begin Material provided

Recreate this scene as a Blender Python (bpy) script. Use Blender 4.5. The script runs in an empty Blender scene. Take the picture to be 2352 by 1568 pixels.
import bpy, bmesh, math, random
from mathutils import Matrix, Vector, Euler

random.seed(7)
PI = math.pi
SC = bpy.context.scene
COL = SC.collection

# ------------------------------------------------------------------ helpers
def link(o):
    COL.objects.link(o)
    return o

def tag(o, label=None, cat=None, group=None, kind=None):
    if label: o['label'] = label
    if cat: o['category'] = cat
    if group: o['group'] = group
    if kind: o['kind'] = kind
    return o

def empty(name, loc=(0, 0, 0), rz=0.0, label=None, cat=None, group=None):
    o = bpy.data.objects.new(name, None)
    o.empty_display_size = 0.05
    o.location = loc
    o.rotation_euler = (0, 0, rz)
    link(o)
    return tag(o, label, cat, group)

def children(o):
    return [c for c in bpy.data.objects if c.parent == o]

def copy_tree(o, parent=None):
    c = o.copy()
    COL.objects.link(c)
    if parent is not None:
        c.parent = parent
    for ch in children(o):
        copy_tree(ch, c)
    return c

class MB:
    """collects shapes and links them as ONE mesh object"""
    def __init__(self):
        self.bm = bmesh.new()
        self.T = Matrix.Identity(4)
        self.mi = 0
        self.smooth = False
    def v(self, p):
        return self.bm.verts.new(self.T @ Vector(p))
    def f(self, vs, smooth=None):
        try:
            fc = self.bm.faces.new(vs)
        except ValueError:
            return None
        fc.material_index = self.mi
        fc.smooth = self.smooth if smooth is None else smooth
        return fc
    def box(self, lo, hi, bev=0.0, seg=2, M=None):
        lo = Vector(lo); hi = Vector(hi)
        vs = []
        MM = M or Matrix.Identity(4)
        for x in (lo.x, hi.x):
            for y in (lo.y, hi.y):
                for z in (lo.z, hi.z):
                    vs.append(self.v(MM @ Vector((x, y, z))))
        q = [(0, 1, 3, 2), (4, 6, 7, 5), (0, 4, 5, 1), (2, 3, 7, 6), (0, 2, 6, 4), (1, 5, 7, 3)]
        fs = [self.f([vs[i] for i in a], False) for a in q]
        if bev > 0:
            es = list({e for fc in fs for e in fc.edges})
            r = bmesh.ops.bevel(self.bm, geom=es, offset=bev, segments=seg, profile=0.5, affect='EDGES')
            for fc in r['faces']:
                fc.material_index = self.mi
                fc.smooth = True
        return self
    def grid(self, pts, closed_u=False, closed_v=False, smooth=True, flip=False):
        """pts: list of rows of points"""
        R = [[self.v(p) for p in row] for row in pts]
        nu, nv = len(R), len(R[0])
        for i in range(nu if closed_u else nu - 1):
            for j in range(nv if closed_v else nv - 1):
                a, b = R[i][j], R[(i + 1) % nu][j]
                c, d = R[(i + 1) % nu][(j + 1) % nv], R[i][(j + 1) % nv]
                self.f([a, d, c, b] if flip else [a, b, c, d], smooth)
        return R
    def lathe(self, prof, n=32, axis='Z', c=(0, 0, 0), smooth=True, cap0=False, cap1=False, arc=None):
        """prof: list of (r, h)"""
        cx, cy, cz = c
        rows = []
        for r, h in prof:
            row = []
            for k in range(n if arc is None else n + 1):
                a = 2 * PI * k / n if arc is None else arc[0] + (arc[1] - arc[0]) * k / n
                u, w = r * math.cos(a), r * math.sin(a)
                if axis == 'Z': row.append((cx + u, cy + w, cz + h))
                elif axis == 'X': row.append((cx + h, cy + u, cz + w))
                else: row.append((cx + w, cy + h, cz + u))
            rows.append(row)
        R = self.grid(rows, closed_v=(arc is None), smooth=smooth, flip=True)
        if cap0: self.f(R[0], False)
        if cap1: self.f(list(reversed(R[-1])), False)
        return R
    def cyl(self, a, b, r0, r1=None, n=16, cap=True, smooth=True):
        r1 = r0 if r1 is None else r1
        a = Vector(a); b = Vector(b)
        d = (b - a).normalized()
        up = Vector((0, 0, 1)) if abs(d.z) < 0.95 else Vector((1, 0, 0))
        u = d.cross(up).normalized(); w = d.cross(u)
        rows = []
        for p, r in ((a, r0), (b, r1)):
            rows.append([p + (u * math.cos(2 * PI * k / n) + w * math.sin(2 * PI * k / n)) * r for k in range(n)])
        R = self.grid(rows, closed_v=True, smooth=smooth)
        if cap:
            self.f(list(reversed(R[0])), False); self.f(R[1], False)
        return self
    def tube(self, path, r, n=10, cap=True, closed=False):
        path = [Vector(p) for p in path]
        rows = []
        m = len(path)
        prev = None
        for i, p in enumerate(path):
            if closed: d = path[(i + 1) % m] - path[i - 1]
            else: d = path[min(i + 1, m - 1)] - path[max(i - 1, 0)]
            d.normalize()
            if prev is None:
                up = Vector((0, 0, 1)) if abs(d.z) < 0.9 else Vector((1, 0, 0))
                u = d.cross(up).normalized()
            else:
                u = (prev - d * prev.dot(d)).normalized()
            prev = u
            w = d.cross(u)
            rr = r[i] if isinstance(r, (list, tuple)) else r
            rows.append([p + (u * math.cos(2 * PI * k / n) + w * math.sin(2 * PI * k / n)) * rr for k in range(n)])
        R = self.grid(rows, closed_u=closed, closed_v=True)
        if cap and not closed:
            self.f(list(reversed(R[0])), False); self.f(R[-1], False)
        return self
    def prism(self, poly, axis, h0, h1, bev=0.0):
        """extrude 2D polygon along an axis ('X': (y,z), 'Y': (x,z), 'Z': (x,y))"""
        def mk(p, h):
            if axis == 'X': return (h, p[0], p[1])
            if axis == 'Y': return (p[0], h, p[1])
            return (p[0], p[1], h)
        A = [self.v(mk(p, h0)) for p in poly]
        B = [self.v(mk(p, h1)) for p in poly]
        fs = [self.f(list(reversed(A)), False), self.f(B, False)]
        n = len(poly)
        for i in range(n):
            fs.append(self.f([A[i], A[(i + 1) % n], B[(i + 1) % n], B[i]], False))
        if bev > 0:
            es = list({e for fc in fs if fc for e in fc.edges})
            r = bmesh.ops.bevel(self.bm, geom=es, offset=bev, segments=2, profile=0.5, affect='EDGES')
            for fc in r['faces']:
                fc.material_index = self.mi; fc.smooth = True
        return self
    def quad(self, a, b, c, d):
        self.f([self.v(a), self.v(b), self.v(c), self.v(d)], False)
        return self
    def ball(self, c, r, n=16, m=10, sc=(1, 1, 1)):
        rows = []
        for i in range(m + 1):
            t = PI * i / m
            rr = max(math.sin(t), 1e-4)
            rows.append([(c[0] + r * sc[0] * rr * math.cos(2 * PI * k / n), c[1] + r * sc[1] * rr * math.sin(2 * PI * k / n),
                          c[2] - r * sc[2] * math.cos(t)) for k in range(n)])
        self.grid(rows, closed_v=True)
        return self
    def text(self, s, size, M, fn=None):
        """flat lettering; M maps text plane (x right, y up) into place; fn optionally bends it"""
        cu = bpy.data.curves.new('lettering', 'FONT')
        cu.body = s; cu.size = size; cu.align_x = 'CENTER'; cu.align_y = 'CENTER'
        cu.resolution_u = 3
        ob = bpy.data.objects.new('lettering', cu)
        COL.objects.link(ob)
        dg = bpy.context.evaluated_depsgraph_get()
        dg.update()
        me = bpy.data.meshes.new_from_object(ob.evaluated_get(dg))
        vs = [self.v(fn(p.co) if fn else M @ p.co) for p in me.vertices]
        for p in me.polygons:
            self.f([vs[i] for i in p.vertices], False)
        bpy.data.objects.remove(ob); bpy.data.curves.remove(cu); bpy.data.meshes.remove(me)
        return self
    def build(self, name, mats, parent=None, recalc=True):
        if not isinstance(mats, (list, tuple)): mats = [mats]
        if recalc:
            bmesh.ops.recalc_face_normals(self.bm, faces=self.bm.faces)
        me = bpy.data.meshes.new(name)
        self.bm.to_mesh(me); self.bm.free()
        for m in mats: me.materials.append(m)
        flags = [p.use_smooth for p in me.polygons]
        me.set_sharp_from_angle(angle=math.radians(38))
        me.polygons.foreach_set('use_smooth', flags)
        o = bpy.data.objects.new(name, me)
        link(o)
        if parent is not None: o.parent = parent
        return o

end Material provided

# [Instructions for the task]
Starting at the top of the data above, repeat every line exactly until the line containing "COL = SC.collection" has been given, then stop.

# [Full response]
Recreate this scene as a Blender Python (bpy) script. Use Blender 4.5. The script runs in an empty Blender scene. Take the picture to be 2352 by 1568 pixels.
import bpy, bmesh, math, random
from mathutils import Matrix, Vector, Euler

random.seed(7)
PI = math.pi
SC = bpy.context.scene
COL = SC.collection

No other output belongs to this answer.